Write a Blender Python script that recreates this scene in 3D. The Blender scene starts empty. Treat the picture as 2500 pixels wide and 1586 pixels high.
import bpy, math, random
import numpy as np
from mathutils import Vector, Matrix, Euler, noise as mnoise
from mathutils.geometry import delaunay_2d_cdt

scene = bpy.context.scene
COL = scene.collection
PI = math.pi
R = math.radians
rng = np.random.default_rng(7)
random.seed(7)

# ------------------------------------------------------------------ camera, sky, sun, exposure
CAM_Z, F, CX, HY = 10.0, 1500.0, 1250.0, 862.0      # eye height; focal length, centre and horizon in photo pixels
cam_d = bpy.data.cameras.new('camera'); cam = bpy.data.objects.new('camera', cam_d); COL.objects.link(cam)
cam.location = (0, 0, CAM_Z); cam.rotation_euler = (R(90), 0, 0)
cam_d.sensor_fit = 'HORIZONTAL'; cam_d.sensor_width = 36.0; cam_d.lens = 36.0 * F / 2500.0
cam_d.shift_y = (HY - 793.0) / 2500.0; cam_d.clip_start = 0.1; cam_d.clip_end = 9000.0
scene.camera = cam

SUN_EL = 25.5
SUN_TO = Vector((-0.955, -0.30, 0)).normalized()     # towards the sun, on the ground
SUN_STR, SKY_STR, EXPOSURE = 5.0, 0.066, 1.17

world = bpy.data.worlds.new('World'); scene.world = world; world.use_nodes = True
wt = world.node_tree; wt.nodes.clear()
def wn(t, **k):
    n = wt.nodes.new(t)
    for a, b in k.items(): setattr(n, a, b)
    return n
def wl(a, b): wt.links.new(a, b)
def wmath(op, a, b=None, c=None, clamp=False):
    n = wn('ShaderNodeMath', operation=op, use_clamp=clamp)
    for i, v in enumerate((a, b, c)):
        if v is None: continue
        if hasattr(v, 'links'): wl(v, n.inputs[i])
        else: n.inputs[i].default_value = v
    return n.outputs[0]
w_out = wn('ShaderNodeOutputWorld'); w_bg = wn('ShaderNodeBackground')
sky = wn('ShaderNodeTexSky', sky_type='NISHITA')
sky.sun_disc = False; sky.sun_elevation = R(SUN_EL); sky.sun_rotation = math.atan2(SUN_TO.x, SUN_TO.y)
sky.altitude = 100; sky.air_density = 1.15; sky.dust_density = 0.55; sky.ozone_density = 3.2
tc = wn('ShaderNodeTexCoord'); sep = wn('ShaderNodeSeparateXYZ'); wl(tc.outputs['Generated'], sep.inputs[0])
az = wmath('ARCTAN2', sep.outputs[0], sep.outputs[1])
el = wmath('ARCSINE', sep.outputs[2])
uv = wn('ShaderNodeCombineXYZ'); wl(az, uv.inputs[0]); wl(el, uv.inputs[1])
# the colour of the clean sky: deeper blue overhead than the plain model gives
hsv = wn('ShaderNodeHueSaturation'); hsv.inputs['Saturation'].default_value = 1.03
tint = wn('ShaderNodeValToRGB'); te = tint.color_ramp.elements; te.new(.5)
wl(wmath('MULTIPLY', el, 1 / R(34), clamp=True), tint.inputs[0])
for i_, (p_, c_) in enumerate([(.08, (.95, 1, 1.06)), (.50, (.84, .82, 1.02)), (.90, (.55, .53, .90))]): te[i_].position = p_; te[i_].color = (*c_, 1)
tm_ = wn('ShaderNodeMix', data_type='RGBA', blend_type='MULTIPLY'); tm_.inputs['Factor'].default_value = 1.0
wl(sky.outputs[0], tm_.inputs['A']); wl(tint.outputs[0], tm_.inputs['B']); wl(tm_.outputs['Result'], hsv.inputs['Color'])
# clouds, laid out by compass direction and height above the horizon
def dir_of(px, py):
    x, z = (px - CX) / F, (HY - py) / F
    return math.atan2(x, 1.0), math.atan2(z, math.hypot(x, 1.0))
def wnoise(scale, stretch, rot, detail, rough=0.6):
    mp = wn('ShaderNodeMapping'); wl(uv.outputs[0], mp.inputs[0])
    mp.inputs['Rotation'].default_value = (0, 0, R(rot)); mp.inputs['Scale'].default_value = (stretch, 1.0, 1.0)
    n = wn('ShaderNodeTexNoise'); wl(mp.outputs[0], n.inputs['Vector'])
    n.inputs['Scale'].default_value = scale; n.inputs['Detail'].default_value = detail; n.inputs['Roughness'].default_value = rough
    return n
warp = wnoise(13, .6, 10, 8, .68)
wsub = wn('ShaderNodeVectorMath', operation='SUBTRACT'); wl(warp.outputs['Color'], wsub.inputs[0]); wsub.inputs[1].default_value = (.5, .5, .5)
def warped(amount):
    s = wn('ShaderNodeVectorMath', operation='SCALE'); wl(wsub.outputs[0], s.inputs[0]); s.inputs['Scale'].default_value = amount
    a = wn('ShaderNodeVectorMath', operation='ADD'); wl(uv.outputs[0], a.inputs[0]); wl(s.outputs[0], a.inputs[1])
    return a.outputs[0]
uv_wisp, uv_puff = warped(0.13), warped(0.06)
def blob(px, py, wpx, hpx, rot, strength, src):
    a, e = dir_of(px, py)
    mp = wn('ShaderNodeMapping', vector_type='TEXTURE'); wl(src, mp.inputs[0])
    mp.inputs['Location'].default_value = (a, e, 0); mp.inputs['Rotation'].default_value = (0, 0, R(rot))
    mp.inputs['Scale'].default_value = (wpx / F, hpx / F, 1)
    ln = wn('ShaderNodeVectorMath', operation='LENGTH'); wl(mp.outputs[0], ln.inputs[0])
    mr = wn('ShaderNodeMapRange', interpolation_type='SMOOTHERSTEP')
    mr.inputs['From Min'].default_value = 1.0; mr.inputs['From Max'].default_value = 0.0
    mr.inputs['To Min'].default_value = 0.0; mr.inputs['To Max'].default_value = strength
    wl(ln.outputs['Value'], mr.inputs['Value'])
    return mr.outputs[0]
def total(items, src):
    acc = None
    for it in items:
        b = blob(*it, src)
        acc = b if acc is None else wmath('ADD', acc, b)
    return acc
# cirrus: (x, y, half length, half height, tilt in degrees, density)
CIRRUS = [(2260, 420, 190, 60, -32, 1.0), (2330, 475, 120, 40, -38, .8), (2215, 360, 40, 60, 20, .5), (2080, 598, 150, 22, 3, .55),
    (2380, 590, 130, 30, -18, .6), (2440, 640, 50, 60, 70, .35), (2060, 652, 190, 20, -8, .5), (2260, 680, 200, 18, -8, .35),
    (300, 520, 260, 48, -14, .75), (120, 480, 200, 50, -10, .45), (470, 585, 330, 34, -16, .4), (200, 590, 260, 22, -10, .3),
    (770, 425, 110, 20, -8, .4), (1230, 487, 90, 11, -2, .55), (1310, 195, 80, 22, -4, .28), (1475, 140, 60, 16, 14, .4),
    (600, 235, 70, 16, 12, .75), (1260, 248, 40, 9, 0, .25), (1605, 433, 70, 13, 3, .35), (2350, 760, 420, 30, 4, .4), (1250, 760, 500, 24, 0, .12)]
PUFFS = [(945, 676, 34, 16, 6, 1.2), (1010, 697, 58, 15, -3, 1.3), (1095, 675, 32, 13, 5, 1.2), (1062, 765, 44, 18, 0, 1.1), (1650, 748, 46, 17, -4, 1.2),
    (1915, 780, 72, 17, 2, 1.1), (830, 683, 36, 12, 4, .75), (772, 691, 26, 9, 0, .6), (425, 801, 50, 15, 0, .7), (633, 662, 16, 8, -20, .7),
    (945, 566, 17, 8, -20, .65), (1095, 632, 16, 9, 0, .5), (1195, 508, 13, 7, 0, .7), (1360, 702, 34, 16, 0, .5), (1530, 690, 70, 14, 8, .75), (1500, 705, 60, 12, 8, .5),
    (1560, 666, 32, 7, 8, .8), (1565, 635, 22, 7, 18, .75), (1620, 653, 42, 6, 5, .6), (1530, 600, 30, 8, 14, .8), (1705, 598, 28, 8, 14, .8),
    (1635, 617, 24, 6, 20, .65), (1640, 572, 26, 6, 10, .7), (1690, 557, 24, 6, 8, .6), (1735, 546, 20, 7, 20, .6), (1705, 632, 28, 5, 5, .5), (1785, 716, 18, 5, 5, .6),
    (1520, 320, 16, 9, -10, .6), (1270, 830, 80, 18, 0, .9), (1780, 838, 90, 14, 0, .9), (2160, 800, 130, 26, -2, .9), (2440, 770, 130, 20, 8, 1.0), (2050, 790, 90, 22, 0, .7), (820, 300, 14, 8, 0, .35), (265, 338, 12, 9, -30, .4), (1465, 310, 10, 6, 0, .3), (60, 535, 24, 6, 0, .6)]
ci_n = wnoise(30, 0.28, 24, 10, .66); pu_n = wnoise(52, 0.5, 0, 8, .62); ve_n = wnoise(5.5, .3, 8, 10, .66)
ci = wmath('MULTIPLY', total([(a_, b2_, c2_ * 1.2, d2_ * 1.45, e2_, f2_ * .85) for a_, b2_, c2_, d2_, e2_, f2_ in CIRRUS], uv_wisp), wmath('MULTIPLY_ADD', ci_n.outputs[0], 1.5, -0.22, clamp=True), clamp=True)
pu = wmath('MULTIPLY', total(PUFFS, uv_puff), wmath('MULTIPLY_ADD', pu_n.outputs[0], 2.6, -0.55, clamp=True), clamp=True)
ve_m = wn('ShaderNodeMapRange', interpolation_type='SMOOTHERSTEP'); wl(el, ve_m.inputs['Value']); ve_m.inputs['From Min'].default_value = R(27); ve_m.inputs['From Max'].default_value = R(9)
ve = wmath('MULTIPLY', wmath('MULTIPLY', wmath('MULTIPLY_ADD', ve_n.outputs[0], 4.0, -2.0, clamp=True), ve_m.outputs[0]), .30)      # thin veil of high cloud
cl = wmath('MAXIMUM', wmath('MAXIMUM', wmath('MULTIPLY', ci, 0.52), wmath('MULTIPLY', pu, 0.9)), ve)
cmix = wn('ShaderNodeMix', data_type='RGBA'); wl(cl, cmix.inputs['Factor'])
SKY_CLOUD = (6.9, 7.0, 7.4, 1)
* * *
* Exercise requirements *
Look above and repeat, character for character, the lines from the first one to the line with "random.seed(7)", counting both.

* Exercise output *
Write a Blender Python script that recreates this scene in 3D. The Blender scene starts empty. Treat the picture as 2500 pixels wide and 1586 pixels high.
import bpy, math, random
import numpy as np
from mathutils import Vector, Matrix, Euler, noise as mnoise
from mathutils.geometry import delaunay_2d_cdt

scene = bpy.context.scene
COL = scene.collection
PI = math.pi
R = math.radians
rng = np.random.default_rng(7)
random.seed(7)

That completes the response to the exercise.